Origami Frontend Components & Services

Contributing

Since Origami is largely open source, we welcome contributions from all of our users. There are a number of ways that you can contribute, and we provide tooling and processes to help you do that.

Creating new components

The Origami registry houses components that the Origami team maintains, as well as components that other teams are responsible for.

Make a proposal

For the Origami team to oversee a component’s maintenance, a proposal needs to be made. You can find information about that process in the origami project board, where all proposals are logged.

After the team have reviewed and accepted the proposal, according to the project guidelines, we will take responsibility for this component and help build and maintain it.

Build an independent component

As mentioned, not all Origami components are maintained by the Origami team. Anybody can create and share an Origami component. If you would like to build your own component see the Create A New Origami Component tutorial. Before you get started, it’s a good idea to discuss your new component with the Origami team first. The team will be able to make sure there’s not an existing component or component proposal that fulfils the same purpose, and will be available to answer any questions.

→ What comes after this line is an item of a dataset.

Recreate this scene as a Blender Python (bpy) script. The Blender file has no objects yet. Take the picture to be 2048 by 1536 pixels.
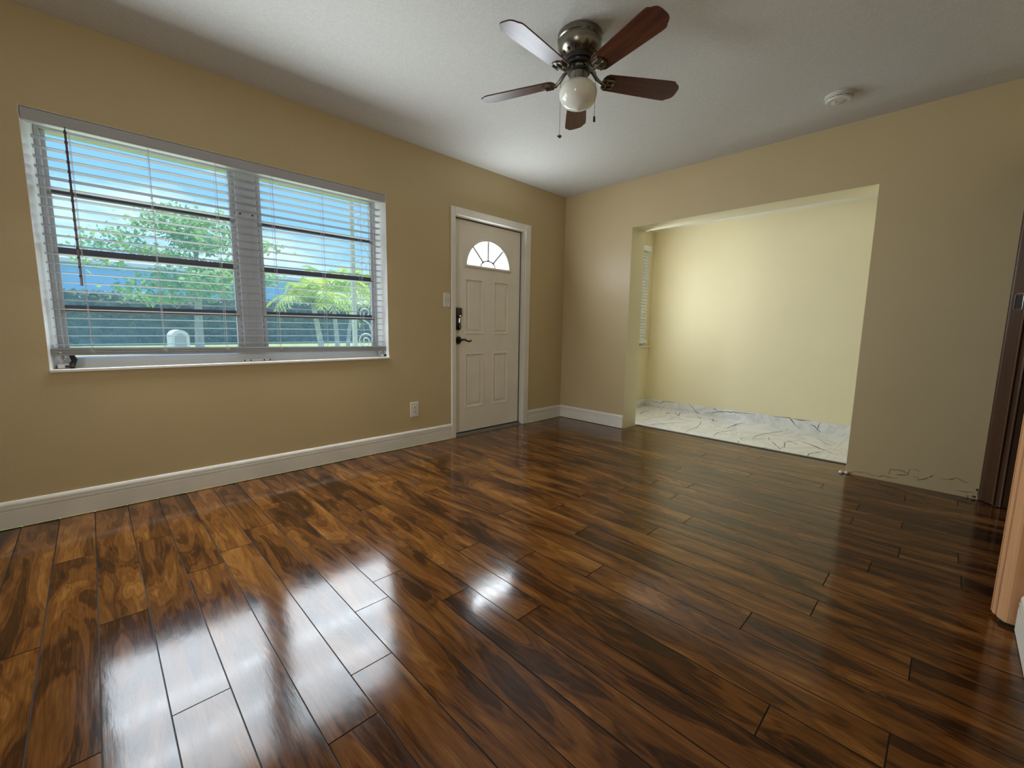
import bpy, math, random
from mathutils import Vector, Matrix
random.seed(11)
S = bpy.context.scene
COL = S.collection
PI = math.pi

# ------------------------------------------------------------------ camera, sky, sun, lights, exposure
cd = bpy.data.cameras.new('camera'); cam = bpy.data.objects.new('camera', cd); COL.objects.link(cam)
cd.sensor_fit = 'HORIZONTAL'; cd.sensor_width = 36.0; cd.lens = 36.0*858.51/2048.0; cd.clip_start = 0.02; cd.clip_end = 300
YAW, PIT, ROL = map(math.radians, (44.3595, 7.3532, 0.8409))
fw = Vector((math.sin(YAW)*math.cos(PIT), math.cos(YAW)*math.cos(PIT), -math.sin(PIT)))
rt = Vector((math.cos(YAW), -math.sin(YAW), 0)); up = rt.cross(fw)
r2 = math.cos(ROL)*rt + math.sin(ROL)*up; u2 = -math.sin(ROL)*rt + math.cos(ROL)*up
m = Matrix((r2, u2, -fw)).transposed().to_4x4(); m.translation = (-3.9298, -3.1972, 1.0276)
cam.matrix_world = m
S.camera = cam
S.view_settings.view_transform = 'Standard'; S.view_settings.look = 'None'
S.view_settings.exposure = 0.0; S.view_settings.gamma = 1.0; S.view_settings.use_curve_mapping = False

W = bpy.data.worlds.new('sky'); S.world = W; W.use_nodes = True
wt = W.node_tree; wt.nodes.clear()
def wn(t, **k):
    n = wt.nodes.new(t)
    for a, b in k.items(): setattr(n, a, b)
    return n
tc = wn('ShaderNodeTexCoord'); sp = wn('ShaderNodeSeparateXYZ'); wt.links.new(tc.outputs['Generated'], sp.inputs[0])
grad = wn('ShaderNodeValToRGB')
grad.color_ramp.elements[0].position = 0.0; grad.color_ramp.elements[0].color = (0.34, 0.62, 0.93, 1)
grad.color_ramp.elements[1].position = 0.6; grad.color_ramp.elements[1].color = (0.13, 0.38, 0.88, 1)
wt.links.new(sp.outputs[2], grad.inputs[0])
mp = wn('ShaderNodeMapping'); mp.inputs['Scale'].default_value = (1.0, 1.0, 2.6); mp.inputs['Location'].default_value = (0.35, 0.1, 0.2)
wt.links.new(tc.outputs['Generated'], mp.inputs[0])
cn = wn('ShaderNodeTexNoise'); cn.inputs['Scale'].default_value = 3.2; cn.inputs['Detail'].default_value = 6; cn.inputs['Roughness'].default_value = 0.55
wt.links.new(mp.outputs[0], cn.inputs['Vector'])
cr = wn('ShaderNodeValToRGB'); cr.color_ramp.elements[0].position = 0.44; cr.color_ramp.elements[1].position = 0.64
cr.color_ramp.elements[0].color = (0, 0, 0, 1); cr.color_ramp.elements[1].color = (1, 1, 1, 1)
wt.links.new(cn.outputs['Fac'], cr.inputs[0])
mx = wn('ShaderNodeMix', data_type='RGBA'); mx.inputs['B'].default_value = (0.95, 1.04, 1.12, 1)
wt.links.new(cr.outputs[0], mx.inputs['Factor']); wt.links.new(grad.outputs[0], mx.inputs['A'])
bg = wn('ShaderNodeBackground'); bg.inputs['Strength'].default_value = 1.55
wt.links.new(mx.outputs['Result'], bg.inputs[0])
wo = wn('ShaderNodeOutputWorld'); wt.links.new(bg.outputs[0], wo.inputs[0])

sd = bpy.data.lights.new('sun', 'SUN'); sd.energy = 7.0; sd.angle = 0.01; sd.color = (1.0, 0.95, 0.84)
sun = bpy.data.objects.new('sun', sd); COL.objects.link(sun)
sun.rotation_euler = Vector((0.25, 0.50, 1.0)).to_track_quat('Z', 'Y').to_euler()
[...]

Updating existing components

If there is a new feature, a bug fix or anything else missing from a component that you might need, you can:

Opening an issue

Each component has its own Github repository with issues. For example see o-table issues. Issues are important for Origami, as they provide a place for us to track discussions about changes to components. They allow us to reference past discussions and inform future decisions, and help to stop us from talking about the same thing multiple times.

If there is a change you would like to see but you are not familiar with Github please contact the Origami team to discuss, otherwise a Github issue is a good place to start. We appreciate a detailed description of the problem and your reasoning. Our components have Github issue templates that help us get to the root of the problem, but feel free to be liberal in your explanations and examples when opening a new issue.

Working on a component

If you’ve chosen to make changes to a component directly please feel free to contact the Origami team with any questions. To get started you’ll need to use the Origami Build Tools. In addition to building the scaffolding for a component, these command-line tools enable us to install dependencies, build demos locally, test our work and more. The Create A New Origami Component tutorial covers these topics.

We provide details on what commands to use for obt in its documentation

When everything is right, open a PR with your changes to the component.

We appreciate details about your changes and screenshots to illustrate them, where relevant. Make sure to request a review from Financial-Times/origami-core, which will notify all members of the Origami team, and we’ll take a look at it!